Anonymous ID: 6cb0bd May 29, 2018, 12:09 a.m. No.1574300   🗄️.is 🔗kun   >>4381 >>4414 >>4450 >>4516 >>4631

"The First Amendment protects against governmental limitations on expression."

 

No, it doesn't. The First Amendment declares that the right of free speech, assembly, religion, and the press are reserved for the people, as opposed to the federal or state governments.

 

This has the very important effect of ensuring that the government cannot suppress those rights, but that's not all it does.

 

The fact that this is an established right means that public places cannot bar you based on your speech or prevent you from speaking because of what you say.
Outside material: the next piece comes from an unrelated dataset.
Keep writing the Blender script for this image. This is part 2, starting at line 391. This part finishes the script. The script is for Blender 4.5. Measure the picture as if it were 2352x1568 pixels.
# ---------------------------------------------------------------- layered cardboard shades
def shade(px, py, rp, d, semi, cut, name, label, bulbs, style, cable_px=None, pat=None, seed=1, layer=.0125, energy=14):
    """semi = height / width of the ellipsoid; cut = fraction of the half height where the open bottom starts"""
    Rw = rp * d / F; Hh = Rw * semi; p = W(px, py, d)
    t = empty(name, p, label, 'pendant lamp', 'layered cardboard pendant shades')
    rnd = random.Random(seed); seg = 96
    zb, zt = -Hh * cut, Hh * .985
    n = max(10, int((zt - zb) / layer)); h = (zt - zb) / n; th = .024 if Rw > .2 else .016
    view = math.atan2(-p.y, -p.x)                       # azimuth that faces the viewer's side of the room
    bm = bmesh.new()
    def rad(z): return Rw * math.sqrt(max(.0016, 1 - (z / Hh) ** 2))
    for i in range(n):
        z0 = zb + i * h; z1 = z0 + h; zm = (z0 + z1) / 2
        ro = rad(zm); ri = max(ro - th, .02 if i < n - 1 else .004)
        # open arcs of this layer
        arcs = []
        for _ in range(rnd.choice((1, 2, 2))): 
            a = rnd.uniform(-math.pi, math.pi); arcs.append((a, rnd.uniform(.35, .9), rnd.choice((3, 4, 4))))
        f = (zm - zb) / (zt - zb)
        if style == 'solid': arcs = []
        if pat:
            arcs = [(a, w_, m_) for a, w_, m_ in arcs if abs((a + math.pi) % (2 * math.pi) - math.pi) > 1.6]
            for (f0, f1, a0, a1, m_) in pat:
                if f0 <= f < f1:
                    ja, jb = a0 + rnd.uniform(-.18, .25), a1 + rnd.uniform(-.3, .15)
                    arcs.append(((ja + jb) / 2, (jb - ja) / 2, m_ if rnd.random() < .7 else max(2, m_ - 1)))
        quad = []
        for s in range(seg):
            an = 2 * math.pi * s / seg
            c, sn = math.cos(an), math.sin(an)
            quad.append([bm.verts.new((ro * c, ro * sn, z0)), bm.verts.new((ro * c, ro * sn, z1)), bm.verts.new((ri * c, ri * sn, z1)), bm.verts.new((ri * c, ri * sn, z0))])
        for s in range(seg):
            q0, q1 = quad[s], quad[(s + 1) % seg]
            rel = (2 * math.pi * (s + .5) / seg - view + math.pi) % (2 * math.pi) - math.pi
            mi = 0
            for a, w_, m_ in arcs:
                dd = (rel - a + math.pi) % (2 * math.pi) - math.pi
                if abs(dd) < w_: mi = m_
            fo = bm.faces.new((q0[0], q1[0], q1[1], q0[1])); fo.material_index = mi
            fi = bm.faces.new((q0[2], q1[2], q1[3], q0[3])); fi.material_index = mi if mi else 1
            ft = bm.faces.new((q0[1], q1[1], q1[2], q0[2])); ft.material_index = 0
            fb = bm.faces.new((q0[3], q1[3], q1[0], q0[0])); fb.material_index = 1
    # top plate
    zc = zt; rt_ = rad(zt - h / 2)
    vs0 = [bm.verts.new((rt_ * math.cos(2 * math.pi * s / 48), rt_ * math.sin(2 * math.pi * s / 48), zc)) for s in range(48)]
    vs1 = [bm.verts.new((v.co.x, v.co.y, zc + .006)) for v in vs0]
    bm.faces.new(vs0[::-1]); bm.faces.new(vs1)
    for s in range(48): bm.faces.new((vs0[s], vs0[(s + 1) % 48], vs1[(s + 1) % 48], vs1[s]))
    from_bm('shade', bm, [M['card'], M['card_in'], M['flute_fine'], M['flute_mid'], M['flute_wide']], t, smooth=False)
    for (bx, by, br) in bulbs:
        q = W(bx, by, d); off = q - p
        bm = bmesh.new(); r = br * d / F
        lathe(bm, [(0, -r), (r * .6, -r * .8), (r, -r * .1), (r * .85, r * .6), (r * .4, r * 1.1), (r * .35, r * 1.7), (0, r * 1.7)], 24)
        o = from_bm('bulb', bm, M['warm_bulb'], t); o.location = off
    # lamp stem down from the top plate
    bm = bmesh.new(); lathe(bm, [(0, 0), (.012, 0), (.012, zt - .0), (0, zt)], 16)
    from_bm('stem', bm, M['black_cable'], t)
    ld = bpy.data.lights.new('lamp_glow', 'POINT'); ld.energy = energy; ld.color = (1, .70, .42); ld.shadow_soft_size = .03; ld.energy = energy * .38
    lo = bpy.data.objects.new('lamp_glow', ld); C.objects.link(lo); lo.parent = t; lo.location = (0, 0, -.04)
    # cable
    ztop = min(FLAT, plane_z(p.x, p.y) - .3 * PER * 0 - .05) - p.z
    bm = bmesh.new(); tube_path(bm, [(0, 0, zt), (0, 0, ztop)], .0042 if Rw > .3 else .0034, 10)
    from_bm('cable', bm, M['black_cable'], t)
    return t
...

For example, people going to public universities and pissing off snowflakes by holding a sign espousing religion or denouncing abortion or whatever else.

 

The degree to which a private entity is considered "public" (serving the public, open to the public, generally accessible to the public) determines what they can and can't do to people.

 

A few decades ago we decided that certain things need to be explicitly forbidden in most cases, such as refusing to serve people based on skin color, sex, religion, age, etc., refusing to hire them, refusing to consider them for housing, etc. In certain states, those protected classes extend to things like political views. The idea is that these things form a person's identity and they must be actively protected from those who would seek to deny them basic services and dignities.

 

If we're going to say a cake shop must make and sell cakes for same sex weddings (which is one step removed from serving same sex couples in general), then it's a no brainer to say that public forums, which Twitter, Facebook, etc. absolutely are, cannot discriminate based on those protected classes.

 

They can ban and censor based on what you say or do, specifically, but such enforcement must not be discriminatory. It can't even be fair but lopsided in who it affects, For an example, see the laws that affect specific groups disproportionately despite being written fairly, such as many attempted voter ID laws, the rules banning blood donations from "men who have sex with men", etc.

 

We recently completed step 1, getting these platforms recognized as the public forums they obviously are. Step 2 is legislation that explicitly calls them out and says they can't discriminate based on political identity, or a few court cases with the same result. This is what all the hullabaloo about "IBOR" is, and why "Diamond and SIlk" have been getting attention. Step 3 would be the fine tuning that falls into place as more cases are heard. For something like Twitter, it would revolve around "You banned user X for saying this, but didn't ban user Y or Z for saying this. Why?", or people accusing their algorithms of being biased, or people accusing their human actors of manipulating things or applying policy in a discriminatory fashion. We've already got a taste of that with the flak certain platforms have taken over their manipulation of news feeds and the way they push fake news.

 

An example using the second amendment would be that a private entity that is open to the public can tell people they can't bring in guns. They can even say certain guns are allowed and certain guns aren't. Maybe they only allow long guns and not pistols. They can't do something like whites can't bring guns but Asians can.

 

In short, a private entity, even one open to the public, can restrict many rights. But they can't discriminate along the lines of a protected class, nor can they apply a restrictive policy that is fair on paper but disproportionately affects certain classes.

 

[1] Twitter, Facebook, etc. are public forums. You are here.

[2] Political views / identity will be considered a protected class. Some places are sort of here. For example, California says you can't discriminate in employment due to political leanings.

[3] Fine tuning the details and setting specific examples/guidelines through inevitable lawsuits.